Outro ponto que chama a atenção na America Latina é o baixo nível de integração dos mercados energéticos. A falta de convergência econômica e regulatória entre os países dificulta a coordenação das políticas energéticas, apesar da retórica política de integração recorrente nas cimeiras regionais. Neste ponto, a transição energética pode ser uma nova  oportunidade de retomada dos esforços da integração.

O desenho e implementação de planos de transição energética inteligentes representam um tema perfeito para cooperação e intercâmbios entres os países da região. A grande diversidade das matrizes energéticas traz grandes oportunidades de aprendizado entre os países da região no que tange a elaboração e implementação de políticas públicas voltadas para a transição energética.

Outro ponto que ficou claro no debate do ELAEE 2024 é que muitos países da América Latina enfrentam problemas macroeconômicos graves que resultam em uma escassez de recursos para investimentos no setor de energia. O financiamento é uma barreira para a transição energética em muitos países.

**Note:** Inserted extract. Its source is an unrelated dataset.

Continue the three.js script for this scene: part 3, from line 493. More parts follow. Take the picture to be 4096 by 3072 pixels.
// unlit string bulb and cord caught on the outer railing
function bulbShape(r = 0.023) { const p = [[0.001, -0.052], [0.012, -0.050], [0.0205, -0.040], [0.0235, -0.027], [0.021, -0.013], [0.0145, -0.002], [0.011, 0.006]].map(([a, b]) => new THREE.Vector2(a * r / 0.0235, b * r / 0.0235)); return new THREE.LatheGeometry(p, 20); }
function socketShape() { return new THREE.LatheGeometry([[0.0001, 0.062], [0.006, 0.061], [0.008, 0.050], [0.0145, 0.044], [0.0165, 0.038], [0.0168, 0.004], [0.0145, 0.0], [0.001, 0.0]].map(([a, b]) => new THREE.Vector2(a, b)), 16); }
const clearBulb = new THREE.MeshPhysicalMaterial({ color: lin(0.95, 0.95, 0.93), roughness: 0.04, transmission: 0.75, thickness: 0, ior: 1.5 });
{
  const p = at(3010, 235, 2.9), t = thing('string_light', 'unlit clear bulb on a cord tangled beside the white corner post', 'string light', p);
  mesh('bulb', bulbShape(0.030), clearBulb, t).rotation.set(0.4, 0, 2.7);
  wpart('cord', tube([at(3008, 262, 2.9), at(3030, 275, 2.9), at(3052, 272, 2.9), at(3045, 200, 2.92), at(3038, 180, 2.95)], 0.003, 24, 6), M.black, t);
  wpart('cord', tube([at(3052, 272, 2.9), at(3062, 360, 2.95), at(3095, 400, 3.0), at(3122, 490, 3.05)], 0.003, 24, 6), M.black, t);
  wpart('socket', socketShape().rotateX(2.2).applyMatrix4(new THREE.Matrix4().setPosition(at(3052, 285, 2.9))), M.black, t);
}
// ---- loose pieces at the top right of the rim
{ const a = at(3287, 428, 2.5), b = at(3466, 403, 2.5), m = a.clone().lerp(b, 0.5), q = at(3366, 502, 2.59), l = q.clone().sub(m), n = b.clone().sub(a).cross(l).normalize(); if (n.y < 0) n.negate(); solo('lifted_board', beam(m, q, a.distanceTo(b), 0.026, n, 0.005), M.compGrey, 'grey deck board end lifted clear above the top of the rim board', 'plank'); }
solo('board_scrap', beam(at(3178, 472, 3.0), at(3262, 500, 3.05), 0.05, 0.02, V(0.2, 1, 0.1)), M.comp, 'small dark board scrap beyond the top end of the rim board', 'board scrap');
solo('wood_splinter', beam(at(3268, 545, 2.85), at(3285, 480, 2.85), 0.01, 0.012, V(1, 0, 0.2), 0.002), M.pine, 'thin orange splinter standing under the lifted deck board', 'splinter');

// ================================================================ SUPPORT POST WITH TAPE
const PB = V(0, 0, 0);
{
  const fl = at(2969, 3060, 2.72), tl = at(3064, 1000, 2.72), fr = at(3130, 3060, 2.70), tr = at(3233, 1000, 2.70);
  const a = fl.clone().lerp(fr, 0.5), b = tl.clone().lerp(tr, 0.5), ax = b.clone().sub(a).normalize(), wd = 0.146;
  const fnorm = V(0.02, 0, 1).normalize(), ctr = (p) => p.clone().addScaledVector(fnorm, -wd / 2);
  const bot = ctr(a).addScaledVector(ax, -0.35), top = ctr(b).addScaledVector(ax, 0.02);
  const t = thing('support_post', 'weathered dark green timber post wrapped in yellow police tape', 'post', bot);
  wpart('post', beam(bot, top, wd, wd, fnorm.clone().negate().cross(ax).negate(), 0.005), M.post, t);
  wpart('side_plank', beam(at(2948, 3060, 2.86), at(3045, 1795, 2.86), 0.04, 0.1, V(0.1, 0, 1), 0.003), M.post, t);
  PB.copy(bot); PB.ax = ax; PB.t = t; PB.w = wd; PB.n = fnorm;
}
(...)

Este ponto merece atenção nas discussões regionais sobre transição energética.

Existem oportunidades para criação de políticas e instrumentos regionais de financiamento de projetos voltados à transição energética. Inclusive este deveria ser um tema para coordenação das posições políticas dos países da região no diálogo com países desenvolvidos, buscando criar mecanismos de financiamento da transição no plano internacional.

Conclui-se assim que convergência entre a ambição dos países e stakeholders e a trajetória de descarbonização das indústrias energéticas vai exigir uma mudança de paradigma na elaboração de políticas e planos de transição. É fundamental sofisticar e implementar uma visão mais integrada da política energética.

Este deve ser um esforço não apenas dos especialistas em economia da energia, mas de todos que trabalham com o setor. A política do cada um por sí e da “farinha pouco meu pirão primeiro”, não apenas não vai permitir atingir a ambição da transição, mas também vai criar incertezas e destruição de valor para todos os segmentos do setor de energia.